The equilibrium between oceans and atmosphere is between 4 and 17 ppmv/K, as good static as dynamic. Any temperature increase over the past 55 years is good for not more than 8 ppmv/K (the historical average). That is based on the solubility of CO2 in seawater.
You can try to find a multiple regression solution, but that has no real solution if you have two variables which both (partially) trend up and one has a huge influence on the variability, while the other has not. Better look at what the physical constraints are…
kadaka (KD Knoebel) September 12, 2014 at 2:02 pm
Phil. “I merely pointed out that it was the proper use of the international system of scientific units and actually made for simpler calculations.”
Phil-dot, with so many others using gigatonnes, how can using petagrams simplify calculations? When does adding numerous unit conversions simplify a calculation?
Performing calculations in the base units is simpler since it requires no conversions.
When done there will be complaints you are not using the commonly-used units thus your results are not directly comparable.
Hardly, since Pg is the commonly used unit. Just as a check I googled ‘global CO2 fluxes’, 7 out of the first 10 papers used Pg, the remaining 3 used Gt.
Will you stick to your principle and insist it is all those others that have done it wrong and they should change their numbers, or will you also provide your results in the commonly-used units?
See above.
And now suddenly you claim you were moved to complain about Man Bearpig’s comment
I made no such claim. Man Bearpig said “Why peta though?

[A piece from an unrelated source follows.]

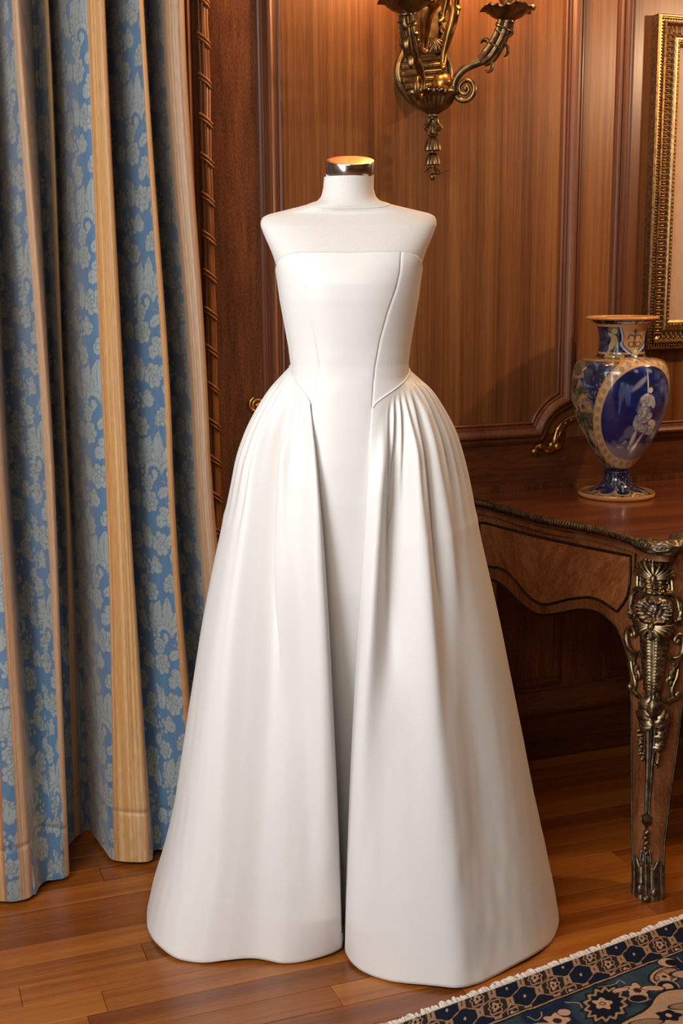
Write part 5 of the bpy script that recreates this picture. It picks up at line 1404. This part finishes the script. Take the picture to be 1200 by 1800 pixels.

It can only be to make it sound bigger”
which I answered by saying that’s how science uses prefixes, I made no complaint.
while saying what you meant is in science one uses petagrams instead of gigatonnes which is what you were really complaining about, when you have not previously complained about scientists and quasi-scientific organizations not being unscientific by their not using the proper scientific units.
This is a figment of your imagination.